What If You Wore the Same Outfit to Work Every Day for Three Years?
1. You change your outfit three times before heading out the door to work.
2. You get to work and feel like you’re too dressed up.
3. You get to work and realize you’re too casual.
4. You have an important meeting to go to, and spend more time worrying about what you’re wearing to it than prepping for whatever information you might need to have at your fingertips.
Sound familiar?
Sometimes our clothes, and our worries about whether they’re appropriate or not, can keep our wheels spinning. So Matilda Kahl, art director at one of the biggest ad agencies in New York, finally threw in the towel one day and created a uniform.
She went out and bought a six pairs of black trousers, and 15 white shirts, plus a black blazer for the colder months. To add a personal touch, she included a custom-made black leather rosette. She bought all the pieces in one day, and then she was done. Done fussing, done worrying, and done shopping. Done!
And then she wore that outfit every day for three years.
This isn’t a new idea, she points out. “There’s a group of people that have embraced this way of dressing for years—they call it a suit,” she says in the piece she wrote for Harper’s Bazaar, which has already been shared over 92,000 times.
She admits that she did get some strange reactions to her uniform. Some people asked if she was doing it for a bet, and a few even asked if she’d joined a religious sect. (One that requires a leather bow around the neck?) But the truth is, she’s in some pretty successful company. Mark Zuckerberg is usually seen in jeans and a gray t-shirt, and Steve Jobs wore jeans, sneakers, and a black turtleneck every day. President Obama wears the same gray or blue suits every day, too. If those three aren’t smart enough for you, how about Albert Einstein? Like Kahl, he got tired of wasting time every morning deciding what to wear, so he bought a couple of different versions of the same gray suit, eliminating the problem.

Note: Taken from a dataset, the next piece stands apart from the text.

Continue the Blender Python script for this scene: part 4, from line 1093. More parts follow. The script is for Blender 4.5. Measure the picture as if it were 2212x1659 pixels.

There aren’t any women in this illustrious group, unsurprisingly. For women, the pressure to wear interesting outfits is much greater than for men, but Matilda Kahl changed the game all by herself, choosing a uniform she knew would satisfy all her workplace wardrobe requirements and take the daily decision and fretting time away, permanently. I have to admit, I’m a little jealous, even if my somewhat standard uniform is a pair of jeans and a striped t-shirt. You’d be amazed how long a person can spend trying to figure out which striped t-shirt to wear, even when it probably looks the same to everybody else.
Kahl says she’s done some of her best work since she stopped spending so much time on her wardrobe, although she did get a laugh when she found out that a VP at the agency where she used to work became concerned after seeing her in the same outfit day after day. The VP thought that Kahl couldn’t afford new clothes, and started working on getting her a raise. Sadly, she never did get that extra money, but the potential is there. Seems like another good reason to give this a shot, right?